What do you hear?

What do you Hear?

 

Are you listening?  What do you hear?

I spent another day focusing on my sense of hearing.  Being curious about what I heard, and really listening to what people were saying (not just their words) and the sounds around me.

What did I learn?

There are so many constant sounds that I really didn’t seem to notice.  Christmas music that my husband has on constantly but at such a low volume that I had to almost strain to hear.  Cars driving by the house, the ticking of the clock in my office.

Interesting things I heard; the squeak of my new boots (when will that stop?), the groan of the dog when she stretches out, the creak of the bathroom door when it opens and closes, the clanging and knocking of our boiler when the furnace kicks on (200 year old house).

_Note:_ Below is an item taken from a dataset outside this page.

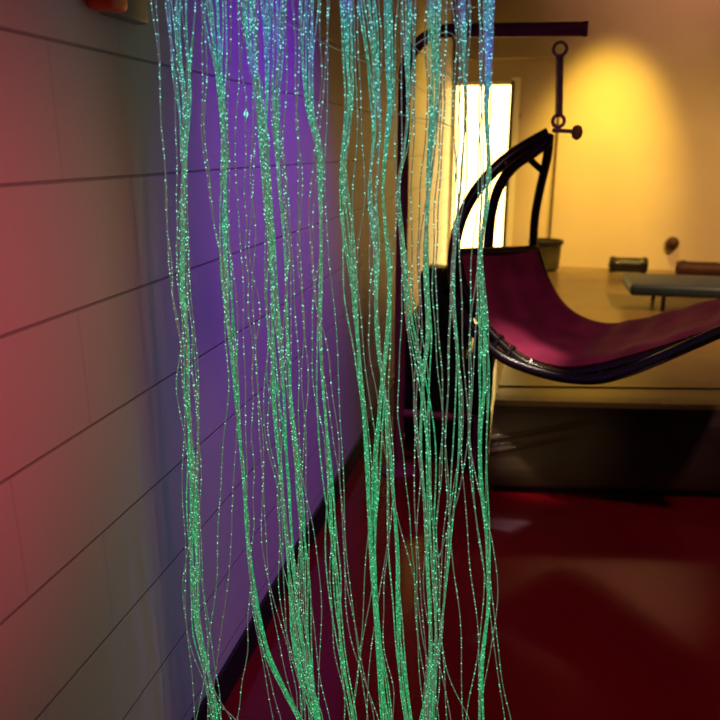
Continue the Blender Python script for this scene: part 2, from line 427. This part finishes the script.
for b in ((510,157),): 
    p = pl(508, 163, .36); o = bmesh.new(); bmesh.ops.create_icosphere(o, subdivisions=2, radius=.006, matrix=Matrix.Translation(p - NR*.026)); obj('bolt', o, M['steel'], ch)
# suspension hardware, hung between the arm and the chair
sp = thing('suspension_spring', 'slim grey spring and hooks linking the stand arm to the lounger', 'hanger', (hang.x, hang.y, hang.z+.03))
eye = aty(561, 36, 3.03); hp = pl(558, 127, .5); 
def ring(c, r, w, ax=0):
    bm = bmesh.new(); n = 20
    P = [Vector(c) + Vector((r*math.cos(2*math.pi*k/n), 0, r*math.sin(2*math.pi*k/n))) for k in range(n+1)]
    add_tube(bm, P, w, 8); return bm
obj('eye_ring', ring(eye + Vector((0, 0, -.045)), .024, .006), M['steel'], sp)
pt = []; a0 = eye + Vector((0, 0, -.072)); n = 220
for k in range(n): 
    t = k/(n-1); c = a0.lerp(hp + Vector((0, 0, .045)), t); an = 2*math.pi*24*t
    pt.append(c + Vector((.013*math.cos(an), .013*math.sin(an), 0)))
obj('coil', tube(pt, .0035, 6), M['steel'], sp)
obj('rod', tube([a0 + Vector((0, 0, .01)), hp + Vector((0, 0, .04))], .007, 8), M['steel'], sp)
obj('swivel_ring', ring(hp + Vector((0, 0, .022)), .022, .007), M['steel'], sp)
kb = bmesh.new(); c = pl(577, 132, .5)
add_lathe(kb, [(.004, -.03), (.018, -.02), (.022, 0), (.016, .02), (.004, .026)], c, 16); obj('knob', kb, M['wood_knob'], sp)
obj('hook', tube([hp + Vector((-.02,0,-.012)), hp.lerp(c, .5) + Vector((0, 0, -.006)), c], .008, 8), M['steel'], sp)

# ------------------------------------------------------------------ black padded seat behind the strands
bx0, bx1 = aty(407, 300, 3.4).x, aty(487, 436, 3.36).x
sy = 3.33
se = thing('padded_armchair', 'bulky black vinyl padded seat standing between the block wall and the platform', 'seat', ((bx0+bx1)/2, sy+.3, 0))
sd = .58
obj('base', bbox((bx0, sy, .004), (bx1, sy+sd, .30), .025, 3), M['black_vinyl'], se)
obj('arm_pad', bbox((bx0-.01, sy-.01, .28), (bx0+.09, sy+sd, .60), .04, 4), M['black_vinyl'], se)
obj('arm_pad', bbox((bx1-.085, sy-.01, .28), (bx1+.01, sy+sd, .60), .04, 4), M['black_vinyl'], se)
obj('seat_cushion', bbox((bx0+.07, sy-.015, .28), (bx1-.07, sy+sd-.1, .43), .04, 4), M['black_vinyl'], se)
bm = bmesh.new()
add_box(bm, (bx0+.01, sy+sd-.2, .3), (bx1-.12, sy+sd, .80), .05, 4)
obj('back_cushion', bm, M['black_vinyl'], se)
obj('head_pillow', bbox((bx0+.12, sy+sd-.27, .66), (bx1-.02, sy+sd-.05, .82), .06, 4), M['black_vinyl'], se)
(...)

Then I attended a yoga class and heard my breath.  Inhales and exhales.  Surely I breathe all day long, but hadn’t noticed any sound.  Only in the focused quiet of class did I clearly hear and experience my breath coming into my lungs, filling them and going out again.  As I expanded my hearing range, I heard the person next to me in class breathing, then the whole class breathing, almost in unison.  Only in a yoga class can you breathe loudly as a sign of cohesiveness with others. 

Then we began to move and I heard my bones.  Those 60 year old joints that I can sometimes feel, I can only actually hear when there is quiet. 

And now there goes the dog, having a dream, maybe chasing a rabbit and though she is behind me, I can clearly hear her snoring and grunting, even a little peeping noise. 

And when I am working, and focused on listening, I hear more than words.  I hear hope, and pain, and frustration, and anger and love.  And I pause, because there is always more to hear if I remain quiet. 

And then, I hear my husband.  When I let go of my own words, and listen, I hear his love and his pain.  Then I know if I let go of my defensiveness, my need to control, my own need to be heard that I will hear more. 

So I continue, I listen to my children, my father, my aunt, my friends.  All of the conversations I had today that I decided to focus on my ability to not only hear them with my ears, but listen with my heart.

I decided that all of my senses are ultimately connected to my heart, and that the more I focus on each of them individually, the closer I can feel the effect it has on my heart and my emotions. 

I am sure now, that the reason we surround ourselves with so much noise is so that we don’t have to feel all the feelings.  The noise just drowns out the heart.  Because the feelings are not always “good” ones. 

In increasing my capacity to feel all my feelings, not only the “good” ones, I have expanded my appreciation and gratitude for all the things in my life, whether they be good, bad or  ugly.

I encourage you to join me on this sensory exploration.  I am eager to hear what you learn about yourself.